Do you think you could come clean to your husband about your past? Pre-empt your ex's effort at ruining your life and let him know from you first. Do you think your husband would be reasonable and understand?
This all happened before both of you got married to your current partners, right? I would let your husband know even if it causes some discomfort. Then you can call your ex’s bluff.
This is reasonable advice. It would mature as well as convenient to do it. But as much as a good guy my husband is he is extremely sensitive too. I have build a a very beautiful relationship block by block. Right now things are perfect. Can't risk it.
That is precisely the fact that might help. You need to help him see the fact that after that story was over, you gave yourself heart and soul to building a meaningful relationship with him and have never looked back. Give him time to reflect and show him that if he does not stand steadfast by your side, there is a guy out there trying his best to destroy your family. Let him reflect if that is what he wants. It would be far worse if he found out from outside.
@jmsd do you have any proofs of your past relationship with that ex? if not just say that you have nothing to do with him and there is nothing that happened. and just brush it off like silly. ?what do u think?
No there are no proofs.We were classmates with intense feelings for each other. Used to sit together in our classes. In the end he backed out and ghosted me. I confronted him ,he lamented about his family. That's all. So there's nothing like stuff which should be admitted to my husband. But this behaviour of stalking through my husband is very creepy and scaring me. I haven't known the person for 20years. God knows what kind of person is he now and what kind of damage he can do.
If there is nothing to be worried, why are you so concerned. What did he say when he contacted you? May be he just want to get an idea on how you are doing. You have blocked him. If there is no obvious issues, then its better not to talk about this to your husband because it can lead to trust issues.
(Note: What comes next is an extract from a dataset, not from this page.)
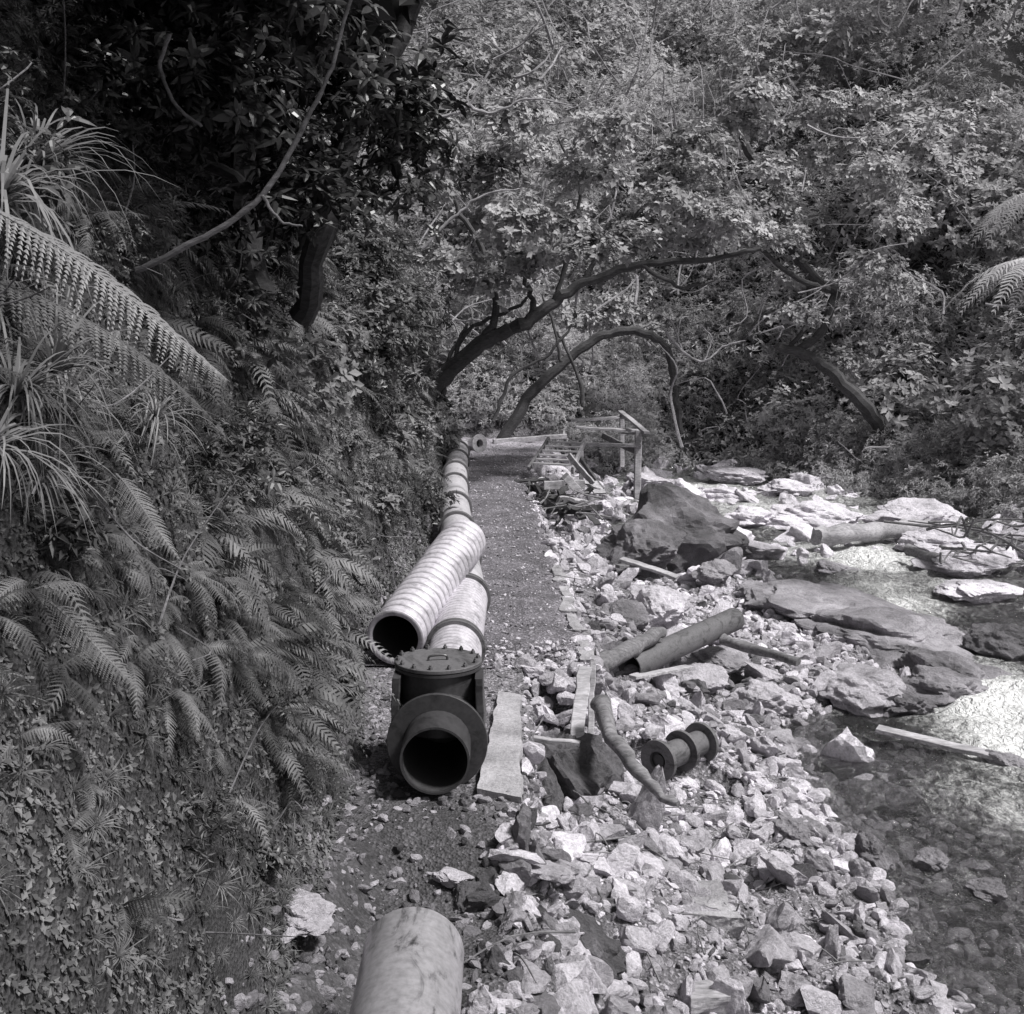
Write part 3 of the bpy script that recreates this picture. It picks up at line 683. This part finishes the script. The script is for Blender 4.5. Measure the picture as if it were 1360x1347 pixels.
tree('dead_branch',[(L_(24.5,(885,440),(905,465),(935,480),(960,460),(990,452)),.035,.01),(L_(24.5,(905,465),(890,425),(850,408)),.025,.01),(L_(24.5,(935,480),(945,450),(930,430)),.02,.008)],[],M_barkl,jit=.01)
tree('dead_branch',[(L_(19,(540,140),(580,155),(620,140),(650,95)),.035,.02),(L_(19,(620,140),(655,150),(700,130),(760,140)),.03,.01),(L_(19,(560,330),(600,290),(640,260),(690,250)),.03,.01)],[],M_barkl,jit=.01)
# ---- left dark overhanging tree
cr=[];
for k in range(66):
    u=rng.uniform(-60,540); v=rng.uniform(-170,340)
    if v>260 and u>430: continue
    if v>120 and u<180 and rng.random()<.6: continue
    t=rng.uniform(6.6,11); cr.append((atd(u,v,t),(rng.uniform(.3,.65),.5,rng.uniform(.2,.4)),int(rng.uniform(40,80)),rng.uniform(.1,.95)))
tree('overhanging_tree',[(L_(8.5,(360,520,1),(345,420),(325,250),(320,80),(330,-120)),.10,.08),(L_(9.5,(400,420,.5),(430,300),(480,160),(540,20),(600,-120)),.10,.08),
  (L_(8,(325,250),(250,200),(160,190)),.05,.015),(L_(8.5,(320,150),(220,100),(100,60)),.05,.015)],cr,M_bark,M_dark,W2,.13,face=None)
tree('bare_limb',[(L_(5.8,(470,-20),(440,88),(408,158),(348,258),(270,315),(180,358)),.009,.016),(L_(5.8,(348,258),(372,292),(402,300)),.009,.004),(L_(6.2,(225,45),(213,90),(235,140),(268,168)),.012,.008)],[],M_woodd,jit=.003)
A=Acc()
for k in range(120):
    c=np.array([rng.uniform(-7.5,-.7),rng.uniform(2,12),rng.uniform(5.2,8.6)])
    crown(A,c,(1.0,1.0,.6),60,W1,.3,.3,.2,shell=.1,cull=False)
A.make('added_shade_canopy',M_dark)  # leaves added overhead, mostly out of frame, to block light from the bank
# ---- bank bushes
A=Acc()
n=560; s_=.1+5*rng.random(n)**1.3; y=4+29*rng.random(n)**1.15; x=foot(y)-s_; z=H(x,y)
for i in range(n):
    nr=y[i]<9
    r=rng.uniform(.22,.6)*(1+.35*(y[i]>14))*(.7 if nr else 1); c=np.array([x[i]+.05,y[i],z[i]+r*.3])
    if s_[i]<.6: r*=.5; c[0]-=.05
    t=rng.uniform(.05,.85)*(.5 if nr else 1.25)
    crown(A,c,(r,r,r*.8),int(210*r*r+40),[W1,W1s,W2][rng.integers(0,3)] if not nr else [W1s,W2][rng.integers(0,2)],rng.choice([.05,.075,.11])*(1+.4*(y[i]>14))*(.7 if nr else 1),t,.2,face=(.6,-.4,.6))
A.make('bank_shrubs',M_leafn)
A=Acc()
n=80000; s_=-.03+3.8*rng.random(n)**1.3; y=2.6+30*rng.random(n)**1.8; x=foot(y)-s_; z=H(x,y); P=np.stack([x,y,z+.01],1)
q_=inview(P,.08)&(vn(x*1.7,y*1.7)+.5*vn(z*2.5,y*3)>.52); P=P[q_]; nn=Hn(P[:,0],P[:,1])*.8+[.2,-.2,.5]
pick(A,W1,P,basis(nn+rng.normal(0,.3,nn.shape)),rng.uniform(.012,.032,len(P))*(1+.09*P[:,1]),np.clip(.33+.7*fbm(P[:,0]*1.5,P[:,1]*1.5+P[:,2])+rng.normal(0,.2,len(P)),0,1))
A.make('bank_groundcover',M_fern)
# ---- ferns
A=Acc()
def rosettes(n,y0,y1,ypow,s0,s1,Ts,L0,L1,nf,clear=0):
    s_=s0+(s1-s0)*rng.random(n)**1.1; y=y0+(y1-y0)*rng.random(n)**ypow; x=foot(y)-s_; z=H(x,y)
    P=np.stack([x,y,z],1); q_=inview(P,.12)&(vn(x*1.1+30,y*1.1+z)>.25); P=P[q_]
    for i in range(len(P)):
        m_=rng.integers(nf-2,nf+3)
        az=rng.uniform(-1.6,1.6,m_); L=rng.uniform(L0,L1)
        base=np.array([.8,-.35,0]); base/=np.linalg.norm(base)
        dx=base[0]*np.cos(az)-base[1]*np.sin(az); dy=base[0]*np.sin(az)+base[1]*np.cos(az)
        X=np.stack([dx,dy,rng.uniform(-.9,.3,m_)],1); X/=np.linalg.norm(X,axis=1,keepdims=True)
        Zt=np.array([.25,-.1,1.])+rng.normal(0,.35,(m_,3)); Z=Zt-(Zt*X).sum(1,keepdims=True)*X; Z/=np.linalg.norm(Z,axis=1,keepdims=True)
        R=np.stack([X,np.cross(Z,X),Z],2); t0=rng.uniform(.1,.75)
        pick(A,Ts,np.repeat(P[i:i+1],m_,0),R,L*rng.uniform(.6,1.1,m_),np.clip(t0+rng.normal(0,.18,m_),0,1))
rosettes(260,3.0,7.0,1,.2,2.2,FD,.16,.38,6)
rosettes(1000,6.0,31,1.3,.15,4,FR,.25,.6,7)
A.make('bank_ferns',M_fern)
A=Acc()
BF=frond(36,True,77,.14,.62); BF2=frond(30,True,78,.3,.6)
def bigfrond(p0,p1,up,t,T):
    X=(p1-p0)/np.linalg.norm(p1-p0); Z=np.array(up,float); Z-=Z@X*X; Z/=np.linalg.norm(Z); R=np.stack([X,np.cross(Z,X),Z],1)[None]
    A.scatter(T,np.array([p0]),R,np.array([np.linalg.norm(p1-p0)]),np.array([t]))
bigfrond(atd(-60,270,3.6),atd(325,470,3.75),(.1,-.45,.85),1,BF)
bigfrond(atd(-40,370,4.0),atd(310,505,4.3),(.1,-.35,.9),.45,BF2)
bigfrond(atd(150,630,4.6),atd(245,720,4.4),(.2,-.5,.7),.8,BF2)
bigfrond(atd(60,800,3.9),atd(200,900,3.8),(.2,-.5,.7),.6,BF2)
A.make('fern_frond',M_fern)
A=Acc()
tp=[]
for (u,v,t,sz) in [(-10,270,4.0,.65),(30,230,4.6,.6),(20,520,3.9,.5),(60,500,4.2,.5),(90,540,4.6,.42),(-20,610,3.7,.5),(200,570,5.2,.4),(60,640,4.2,.42),(0,430,4.3,.5)]:
    for k in range(2): tp.append((atd(u+rng.uniform(-15,15),v+rng.uniform(-15,15),t),sz,rng.uniform(.5,.9)))
for k in range(70):
    y=rng.uniform(5,24); s1=rng.uniform(.4,3.0); x=float(foot(y))-s1; tp.append((np.array([x,y,float(H(x,y))+.03]),rng.uniform(.25,.55),rng.uniform(.2,.9)))
P=np.array([a[0] for a in tp]); nn=np.tile([.35,-.25,.9],(len(P),1))+rng.normal(0,.12,(len(P),3))
pick(A,GB,P,basis(nn),np.array([a[1] for a in tp]),np.array([a[2] for a in tp]))
n=520; s_=rng.uniform(0,1.5,n); y=rng.uniform(3.0,8,n); x=foot(y)-s_; P=np.stack([x,y,H(x,y)],1); q_=inview(P,.1); P=P[q_]
pick(A,GB,P,basis(np.tile([.5,-.3,.5],(len(P),1))+rng.normal(0,.2,(len(P),3))),rng.uniform(.08,.2,len(P)),rng.uniform(.1,.8,len(P)))
A.make('grass_tufts',M_fern)
A=Acc()
for k in range(320):
    y=4+24*rng.random()**1.3; s1=rng.uniform(.1,3.0); x=float(foot(y))-s1; p=np.array([x,y,float(H(x,y))+.12]); L=rng.uniform(.3,1.0); d=np.array([rng.uniform(0,.5),rng.normal(0,.4),rng.uniform(-.9,.9)])*L
    A.add(*tube([p,p+d*.5+rng.normal(0,.06,3),p+d+rng.normal(0,.1,3)],.004*(1+.06*y),.002,5,0,4))
A.make('bank_twigs',M_woodd)
def treefern(name,c,h,L,nf,t,off=(1.2,.6)):
    a=Acc(); az=np.linspace(0,2*np.pi,nf,endpoint=False)+rng.normal(0,.12,nf)
    X=np.stack([np.cos(az),np.sin(az),np.full(nf,.05)],1); X/=np.linalg.norm(X,axis=1,keepdims=True); Z=np.tile([0,0,1.],(nf,1)); Z-=(Z*X).sum(1,keepdims=True)*X; Z/=np.linalg.norm(Z,axis=1,keepdims=True)
    R=np.stack([X,np.cross(Z,X),Z],2); a.scatter(frond(30,False,5,.75,.9),np.tile(c,(nf,1)),R,L*rng.uniform(.85,1.1,nf),np.full(nf,t)+rng.normal(0,.1,nf))
    tr_=part('trunk',tube([c+[off[0],off[1],-h],c+[off[0]*.6,off[1]*.5,-h*.5],c],.12,.08,12,.01,6),M_bark)
    group(name,[tr_,a.make('fronds',M_leaf)])
treefern('tree_fern',atd(1405,270,18),4.6,1.3,18,.5,(2.5,1))
treefern('tree_fern',atd(1405,360,17),3.6,1.4,18,.9,(2.5,1))
A=Acc()
for k in range(150):
    y=rng.uniform(14,33); x=float(rb(y))+rng.uniform(-.6,1.6); z=float(H(x,y)); r=rng.uniform(.35,.85)
    crown(A,(x,y,z+r*.5),(r,r,r*.8),int(230*r*r),W1s,.12,rng.uniform(.2,.8),.2,face=(-.5,-.5,.5))
A.make('riverbank_shrubs',M_leaf)
# ------------------------------------------------------------------ camera, light, world
cam=bpy.data.cameras.new('camera'); co_=bpy.data.objects.new('camera',cam); S.collection.objects.link(co_)
co_.location=(0,0,CAMZ); co_.rotation_euler=(math.pi/2-PITCH,0,0)
cam.sensor_width=36; cam.sensor_fit='HORIZONTAL'; cam.lens=36*F/1360; cam.clip_end=1000; cam.clip_start=.05
S.camera=co_
sd=Vector((.50,-.20,.84)).normalized()
el=math.asin(sd.z); rot=math.atan2(sd.x,sd.y)
su=bpy.data.lights.new('sun','SUN'); su.energy=5.0; su.angle=math.radians(10); su.color=(1,.99,.98)
so=bpy.data.objects.new('sun',su); S.collection.objects.link(so); so.rotation_euler=sd.to_track_quat('Z','Y').to_euler(); so.location=(10,0,30)
W=bpy.data.worlds.new('World'); S.world=W; W.use_nodes=True; nt=W.node_tree; nt.nodes.clear()
sk=nt.nodes.new('ShaderNodeTexSky'); sk.sky_type='NISHITA'; sk.sun_disc=False; sk.sun_elevation=el; sk.sun_rotation=rot
bw=nt.nodes.new('ShaderNodeRGBToBW'); bg=nt.nodes.new('ShaderNodeBackground'); bg.inputs[1].default_value=.15; o=nt.nodes.new('ShaderNodeOutputWorld')
nt.links.new(sk.outputs[0],bw.inputs[0]); nt.links.new(bw.outputs[0],bg.inputs[0]); nt.links.new(bg.outputs[0],o.inputs[0])
S.view_settings.view_transform='Standard'; S.view_settings.look='None'; S.view_settings.exposure=0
If your dh asks anything, you can tell him that he was your classmate and want to get married to you and it didn't work. Also you didn't have any idea about him for the last 20 years. If there is no blackmailing or other issues, its better to leave it as it is. Or convey to your husband that his presence as Facebook friend, make you uncomfortable because of the above reason and you want him to be removed from the list. Its up to you to decide. If you are worried about it for whatever reasons, then communicate your confusion to husband.But prepare well before you do that. Good that you give him the message that you dont like to have any contact ( I think its a right decision from your side) by blocking him. Limit your Facebook privacy settings to only friends, not friend of friends. Focus on your married life.
Which is exactly why you should tell your husband and be honest with him. Imagine if he hears it from him about your past. If I were your husband , I would rather hear it from you than this other guy. And like you say, if there is an evil plan from the other guy's side, all is moot if your husband knows everything.
You are giving this too much of importance. He isn’t your ex first of all. A guy who sat next to you in class and ghosted you later doesn’t qualify as an ex. It’s just a girlhood crush. Only you can gauge how your husband will take this info. Some men don’t want to think of the school and college crushes we’ve had and make a big deal out of nothing. Some men don’t make it a big deal. If you want to tell him, you need clarity on how to put it forth. Why now, for example will be a question he will have. I would just see if an opportunity arises to bring it up, if I were in your situation. The guys profile pops up on FB and I show it to DH and say “Look!!. My college crush shows up on fb’s friend recommendation. This algorithm of FB is scary. We were in the same class 23 years ago and never were in touch after and this algorithm still figured out we were class mates. Raj, we need to seriously think about quitting FB. This algorithm is spooky. I can’t believe how friends suggestions come from people I’ve not know existed for 23 years”. The crush will be conveyed without it being a big deal.